Clinton non ha potuto smentire Trump poiché, una volta pervenuto alla presidenza, non solo non abolì il trattato, come invece gli chiedevano i sindacati americani, ma ne divenne il lobbista più zelante. Fu così che i Clinton, da famiglia di piccoli lobbisti immobiliari dell’Arkansas, si trovarono lanciati nel grande giro, sino a proiettarsi verso i talami nuziali di Goldman Sachs.
I Democratici non hanno creato il NAFTA ma ora rimangono col cerino acceso in mano, mentre i Repubblicani mandano avanti Trump per defilarsi dalle proprie responsabilità e per spacciarsi come i difensori dei lavoratori. Ovviamente a Trump ed ai Repubblicani non frega nulla del fatto che gli operai perdano il lavoro. C’è anche da dubitare di quell'adesione plebiscitaria degli operai alla candidatura Trump che ora i media cercano di accreditare.
Il protezionismo torna di moda, si forma una lobby dei dazi e la globalizzazione viene messa sotto accusa perché gran parte dell’oligarchia statunitense si trova a fare i conti con un deficit ormai cronico della bilancia commerciale; un deficit che vota al declino l’apparato industriale statunitense. La posizione “in God we Trump” di una gran parte della destra “sovranista” europea non tiene conto del fatto che si tratta di un protezionismo ad uso dei ricchi e delle multinazionali, perciò le ricadute positive del “trumpismo” per Paesi deboli come il nostro risultano del tutto aleatorie. La politica effettiva del nuovo presidente USA non sarà ovviamente quella degli slogan della campagna elettorale, bensì quella dettata dai rapporti di forza tra le lobby.
Trump non è affatto il miliardario spregiudicato e incontrollabile che i media ci hanno raccontato, dato che è un businessman la cui sopravvivenza dipende in tutto e per tutto dai fidi bancari. La vicenda del Buffone di Arcore ha dimostrato ancora una volta che la ricchezza non è affatto sinonimo di indipendenza, semmai di assoluta ricattabilità. Trump è soltanto il nuovo addetto alle pubbliche relazioni dell’imperialismo USA. Via il gagà Obama e largo al tamarro Trump, l’uomo la cui sguaiataggine comunicativa serve a mettere in discussione le certezze che la destra ha imposto un quarto di secolo fa e che ora la sinistra della parodia del “politically correct” si è trovata ad ereditare e ad accreditare come vangelo. L’abito smesso del capitale è diventato la livrea di una sinistra sempre più servile.

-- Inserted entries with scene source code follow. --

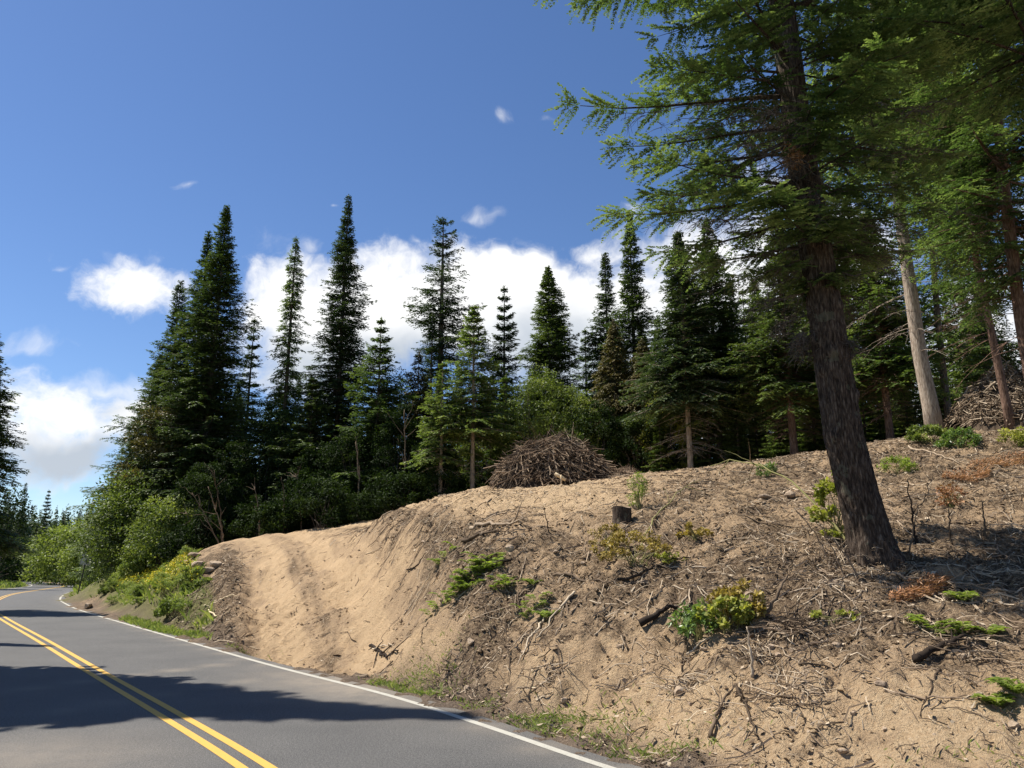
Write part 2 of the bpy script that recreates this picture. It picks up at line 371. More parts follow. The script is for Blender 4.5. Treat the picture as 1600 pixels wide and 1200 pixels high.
def mixc(N, L, f, a, b, mode='MIX'):
    m = N.new('ShaderNodeMix'); m.data_type = 'RGBA'; m.blend_type = mode
    for i, q in ((0, f), (6, a), (7, b)):
        if isinstance(q, (int, float)): m.inputs[i].default_value = q
        elif isinstance(q, tuple): m.inputs[i].default_value = (*q, 1)
        else: L.new(q, m.inputs[i])
    return m.outputs[2]
def mth(N, L, op, a, b=0., c=0., clamp=False):
    n = N.new('ShaderNodeMath'); n.operation = op; n.use_clamp = clamp
    for i, q in enumerate((a, b, c)):
        if isinstance(q, (int, float)): n.inputs[i].default_value = q
        else: L.new(q, n.inputs[i])
    return n.outputs[0]
def attr(N, name): a = N.new('ShaderNodeAttribute'); a.attribute_name = name; return a
def bump(N, L, h, dist, strength=1.0):
    b = N.new('ShaderNodeBump'); b.inputs['Distance'].default_value = dist; b.inputs['Strength'].default_value = strength; L.new(h, b.inputs['Height']); return b.outputs[0]

def m_soil():
    m, nt, N, L, out = new_mat('soil')
    g = N.new('ShaderNodeNewGeometry'); P = g.outputs['Position']
    s = attr(N, 'soil').outputs['Fac']; gr = attr(N, 'grassy').outputs['Fac']; sh = attr(N, 'shoulder').outputs['Fac']; dv = attr(N, 'track').outputs['Fac']
    n1 = nz(N, L, P, 3.2, 8, .7); n2 = nz(N, L, P, 22, 6, .7); n3 = nz(N, L, P, 90, 3, .6)
    na = mth(N, L, 'MULTIPLY_ADD', dv, -.9, 1.5); f = mth(N, L, 'ADD', s, mth(N, L, 'MULTIPLY', na, mth(N, L, 'SUBTRACT', n1, .5))); f = mth(N, L, 'ADD', f, mth(N, L, 'MULTIPLY_ADD', n2, 1.0, -.5))
    tan = ramp(N, [(.3, (.40, .262, .150)), (.5, (.53, .385, .232)), (.7, (.65, .49, .315))], n2, L)
    tan = mixc(N, L, mth(N, L, 'MULTIPLY_ADD', dv, .6, 0., True), tan, ramp(N, [(.3, (.46, .315, .182)), (.7, (.57, .41, .25))], n1, L))
    duff = ramp(N, [(.36, (.050, .033, .021)), (.5, (.165, .113, .070)), (.66, (.46, .345, .22))], n2, L)
    mid = ramp(N, [(.3, (.24, .155, .092)), (.52, (.40, .283, .172)), (.7, (.60, .445, .29))], n3, L)
    r = N.new('ShaderNodeMapRange'); r.interpolation_type = 'SMOOTHSTEP'; L.new(f, r.inputs[0]); r.inputs[1].default_value = .12; r.inputs[2].default_value = .42
    c = mixc(N, L, r.outputs[0], tan, mid)
    f = mth(N, L, 'ADD', f, mth(N, L, 'MULTIPLY', mth(N, L, 'MULTIPLY_ADD', dv, -.8, 1.0), mth(N, L, 'MULTIPLY_ADD', nz(N, L, P, 1.3, 6, .7), 2.6, -1.27))); r2 = N.new('ShaderNodeMapRange'); r2.interpolation_type = 'SMOOTHSTEP'; L.new(f, r2.inputs[0]); r2.inputs[1].default_value = .48; r2.inputs[2].default_value = .74
    c = mixc(N, L, r2.outputs[0], c, duff)
    gc = ramp(N, [(.3, (.06, .08, .025)), (.55, (.15, .16, .05)), (.75, (.26, .22, .11))], n1, L)
    c = mixc(N, L, mth(N, L, 'MULTIPLY', gr, .85), c, gc)
    shc = ramp(N, [(.3, (.085, .06, .042)), (.5, (.18, .135, .10)), (.72, (.30, .24, .185))], n3, L)
    c = mixc(N, L, sh, c, shc)
    # pale pebbles and chips
    vo = N.new('ShaderNodeTexVoronoi'); vo.inputs['Scale'].default_value = 26; L.new(P, vo.inputs['Vector'])
    vs = N.new('ShaderNodeSeparateColor'); L.new(vo.outputs['Color'], vs.inputs[0])
    pe = mth(N, L, 'MULTIPLY', mth(N, L, 'LESS_THAN', vo.outputs['Distance'], .2), mth(N, L, 'GREATER_THAN', vs.outputs[0], .86))
    c = mixc(N, L, mth(N, L, 'MULTIPLY', pe, .75), c, (.45, .34, .23))
    b = N.new('ShaderNodeBsdfPrincipled'); b.inputs['Roughness'].default_value = .95; b.inputs['Specular IOR Level'].default_value = .15
    L.new(c, b.inputs['Base Color'])
    h = mth(N, L, 'ADD', mth(N, L, 'MULTIPLY', n2, .7), mth(N, L, 'MULTIPLY', n3, .22)); h = mth(N, L, 'ADD', h, mth(N, L, 'MULTIPLY', pe, .15))
    L.new(bump(N, L, h, .12), b.inputs['Normal']); L.new(b.outputs[0], out.inputs[0]); return m

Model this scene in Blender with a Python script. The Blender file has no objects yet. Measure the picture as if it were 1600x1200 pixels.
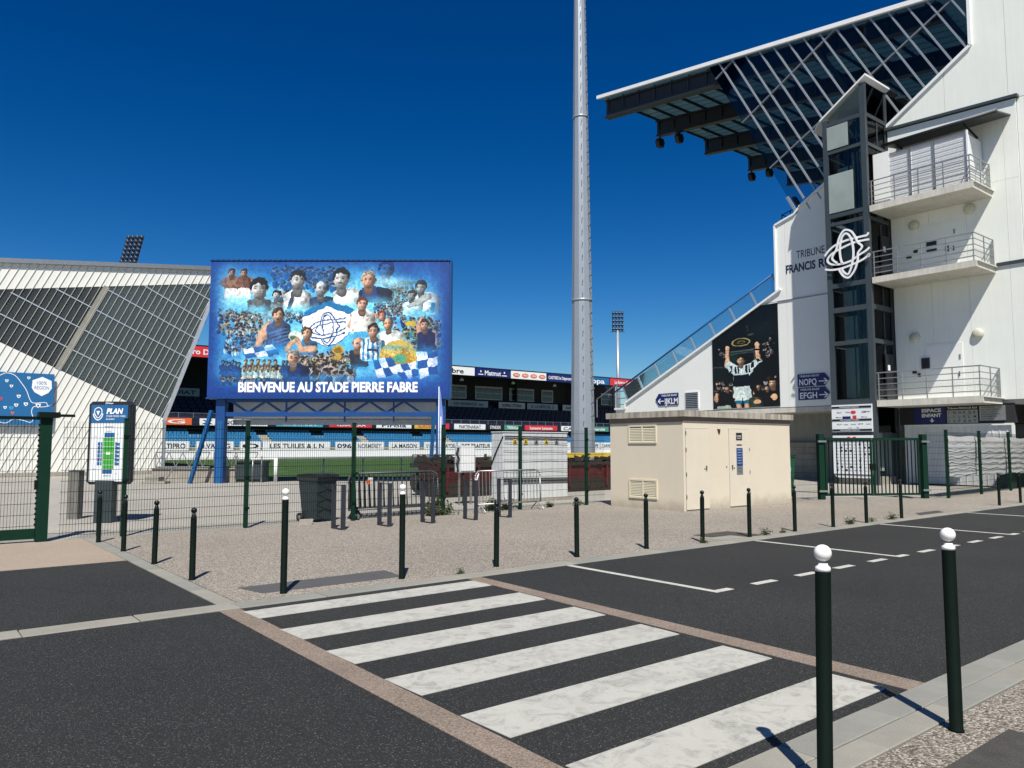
import bpy, bmesh, math, random
import numpy as np
from mathutils import Vector, Matrix
R = random.Random(7)
SC = bpy.context.scene
COL = SC.collection
# ------------------------------------------------------------------ camera
# world axes: X runs along the road, Y across it towards the pitch, Z up; the camera stands over the origin
YAW = math.atan2(.625, .7806); TH = math.atan(96 / 1200.)
cam = bpy.data.cameras.new('camera'); camo = bpy.data.objects.new('camera', cam); COL.objects.link(camo)
cam.sensor_width = 36; cam.lens = 27; cam.clip_start = .05; cam.clip_end = 6000
camo.location = (0, 0, 1.75)
camo.rotation_euler = Vector((math.sin(YAW) * math.cos(TH), math.cos(YAW) * math.cos(TH), math.sin(TH))).to_track_quat('-Z', 'Y').to_euler()
SC.camera = camo
# ------------------------------------------------------------------ world and sun
SUN_AZ = math.radians(34.5); SUN_EL = math.radians(54.5)      # the way the light travels, from +Y towards +X
w = bpy.data.worlds.new('World'); SC.world = w; w.use_nodes = True
nt = w.node_tree; bg = nt.nodes['Background']
sky = nt.nodes.new('ShaderNodeTexSky'); sky.sky_type = 'NISHITA'; sky.sun_disc = False
sky.sun_elevation = SUN_EL; sky.sun_rotation = SUN_AZ + math.pi
sky.air_density = 1.0; sky.dust_density = .4; sky.ozone_density = 3.5; sky.altitude = 300
hs = nt.nodes.new('ShaderNodeHueSaturation'); hs.inputs['Saturation'].default_value = 1.44
k0 = nt.nodes.new('ShaderNodeVectorMath'); k0.operation = 'SCALE'; k0.inputs['Scale'].default_value = .05
gm = nt.nodes.new('ShaderNodeGamma'); gm.inputs['Gamma'].default_value = 1.3
k1 = nt.nodes.new('ShaderNodeVectorMath'); k1.operation = 'SCALE'; k1.inputs['Scale'].default_value = 37.
for p_, q_ in ((sky.outputs[0], hs.inputs['Color']), (hs.outputs[0], k0.inputs[0]), (k0.outputs[0], gm.inputs['Color']), (gm.outputs[0], k1.inputs[0]), (k1.outputs[0], bg.inputs['Color'])): nt.links.new(p_, q_)
bg.inputs['Strength'].default_value = .05
sl = bpy.data.lights.new('sun', 'SUN'); sl.energy = 5.0; sl.angle = math.radians(.53); sl.color = (1, .95, .86)
so = bpy.data.objects.new('sun', sl); COL.objects.link(so); so.location = (-20, -30, 60)
so.rotation_euler = Vector((math.sin(SUN_AZ) * math.cos(SUN_EL), math.cos(SUN_AZ) * math.cos(SUN_EL), -math.sin(SUN_EL))).to_track_quat('-Z', 'Y').to_euler()
SC.view_settings.view_transform = 'Standard'; SC.view_settings.look = 'None'; SC.view_settings.gamma = 1
SC.view_settings.exposure = .4; SC.view_settings.use_curve_mapping = False
SC.cycles.transparent_max_bounces = 24; SC.cycles.max_bounces = 8

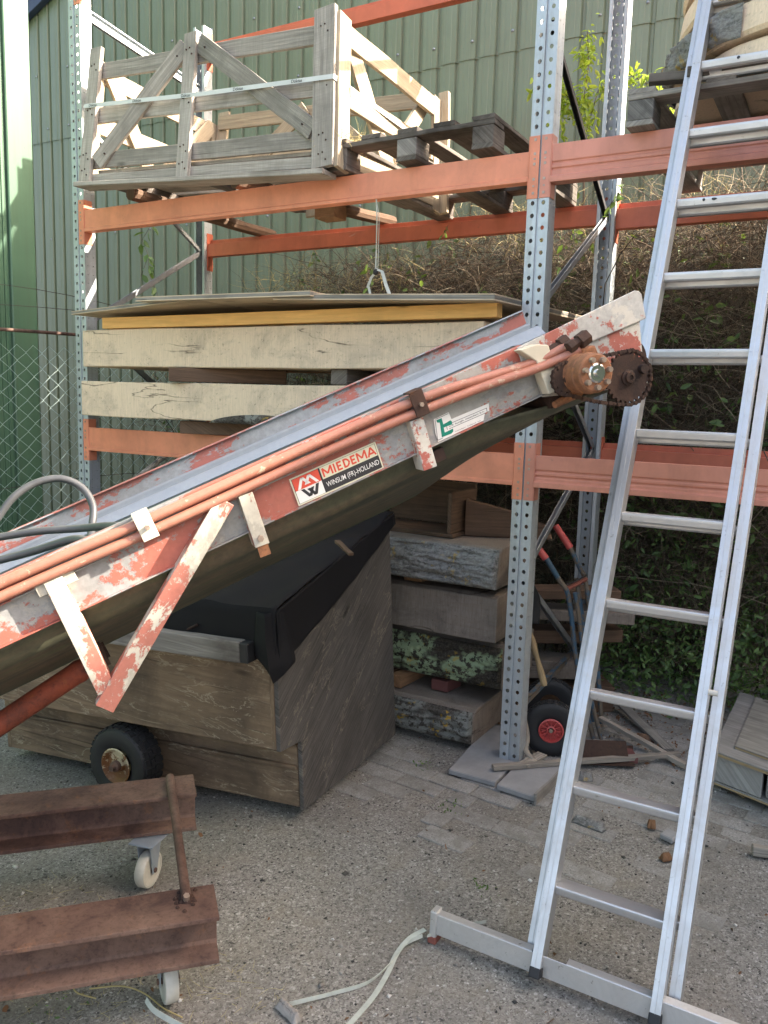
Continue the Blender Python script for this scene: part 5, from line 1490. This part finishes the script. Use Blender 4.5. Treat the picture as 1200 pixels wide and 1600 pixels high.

Mentre Trump ha lanciato aperture a Putin, Hillary Clinton, e lo stesso Obama, hanno condotto questa campagna elettorale all'insegna dello scontro con la Russia. D’altra parte questa politica di scontro frontale era stata avviata da un’amministrazione repubblicana. Fu infatti l’amministrazione di Bush figlio a decidere nel 2008 di dislocare in Polonia i missili Patriot. Obama si accodò a quella scelta firmando il relativo trattato con un governo polacco che non chiedeva altro per poter andare a riscuotere privilegi nell'Unione Europea grazie alla patente di figlio prediletto della NATO.
Si sa però che il viso pallido parla con lingua biforcuta. Trump ha lasciato ad Hillary il ruolo della guerrafondaia e si è spacciato per amicone di Putin soltanto perché la Russia si è rivelata un osso più duro del previsto, ma i toni concilianti servono agli USA ad avere il tempo di recuperare una posizione di forza.